§ **Dataset excerpt**
┏━━

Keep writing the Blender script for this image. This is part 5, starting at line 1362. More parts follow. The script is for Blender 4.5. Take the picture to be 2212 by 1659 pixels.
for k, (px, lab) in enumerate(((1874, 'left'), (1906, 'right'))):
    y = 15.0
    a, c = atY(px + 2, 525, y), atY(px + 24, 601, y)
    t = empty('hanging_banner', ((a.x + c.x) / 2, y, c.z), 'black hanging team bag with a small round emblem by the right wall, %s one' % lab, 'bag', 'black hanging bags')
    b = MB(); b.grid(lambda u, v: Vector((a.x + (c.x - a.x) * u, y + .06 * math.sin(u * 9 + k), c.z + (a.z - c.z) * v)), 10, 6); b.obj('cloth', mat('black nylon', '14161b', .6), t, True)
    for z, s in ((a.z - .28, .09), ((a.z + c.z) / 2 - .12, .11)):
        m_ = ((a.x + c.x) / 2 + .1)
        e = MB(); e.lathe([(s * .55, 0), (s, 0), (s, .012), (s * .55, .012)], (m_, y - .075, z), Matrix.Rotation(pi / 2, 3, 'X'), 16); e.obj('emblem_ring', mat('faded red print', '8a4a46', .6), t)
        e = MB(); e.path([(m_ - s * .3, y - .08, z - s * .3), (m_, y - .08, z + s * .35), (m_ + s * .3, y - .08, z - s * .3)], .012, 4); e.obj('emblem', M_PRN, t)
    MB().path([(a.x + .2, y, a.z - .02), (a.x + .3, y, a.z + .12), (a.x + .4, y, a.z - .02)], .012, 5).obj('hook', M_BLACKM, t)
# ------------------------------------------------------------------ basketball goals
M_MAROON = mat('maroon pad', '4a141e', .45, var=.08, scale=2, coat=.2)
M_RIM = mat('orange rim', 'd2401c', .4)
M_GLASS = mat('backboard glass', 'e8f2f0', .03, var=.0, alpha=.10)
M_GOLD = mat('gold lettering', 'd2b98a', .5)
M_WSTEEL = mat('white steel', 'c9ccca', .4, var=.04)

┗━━

§ **Instruction**
Your task is to repeat the data exactly; please include every line.

§ **Reply**
Keep writing the Blender script for this image. This is part 5, starting at line 1362. More parts follow. The script is for Blender 4.5. Take the picture to be 2212 by 1659 pixels.
for k, (px, lab) in enumerate(((1874, 'left'), (1906, 'right'))):
    y = 15.0
    a, c = atY(px + 2, 525, y), atY(px + 24, 601, y)
    t = empty('hanging_banner', ((a.x + c.x) / 2, y, c.z), 'black hanging team bag with a small round emblem by the right wall, %s one' % lab, 'bag', 'black hanging bags')
    b = MB(); b.grid(lambda u, v: Vector((a.x + (c.x - a.x) * u, y + .06 * math.sin(u * 9 + k), c.z + (a.z - c.z) * v)), 10, 6); b.obj('cloth', mat('black nylon', '14161b', .6), t, True)
    for z, s in ((a.z - .28, .09), ((a.z + c.z) / 2 - .12, .11)):
        m_ = ((a.x + c.x) / 2 + .1)
        e = MB(); e.lathe([(s * .55, 0), (s, 0), (s, .012), (s * .55, .012)], (m_, y - .075, z), Matrix.Rotation(pi / 2, 3, 'X'), 16); e.obj('emblem_ring', mat('faded red print', '8a4a46', .6), t)
        e = MB(); e.path([(m_ - s * .3, y - .08, z - s * .3), (m_, y - .08, z + s * .35), (m_ + s * .3, y - .08, z - s * .3)], .012, 4); e.obj('emblem', M_PRN, t)
    MB().path([(a.x + .2, y, a.z - .02), (a.x + .3, y, a.z + .12), (a.x + .4, y, a.z - .02)], .012, 5).obj('hook', M_BLACKM, t)
# ------------------------------------------------------------------ basketball goals
M_MAROON = mat('maroon pad', '4a141e', .45, var=.08, scale=2, coat=.2)
M_RIM = mat('orange rim', 'd2401c', .4)
M_GLASS = mat('backboard glass', 'e8f2f0', .03, var=.0, alpha=.10)
M_GOLD = mat('gold lettering', 'd2b98a', .5)
M_WSTEEL = mat('white steel', 'c9ccca', .4, var=.04)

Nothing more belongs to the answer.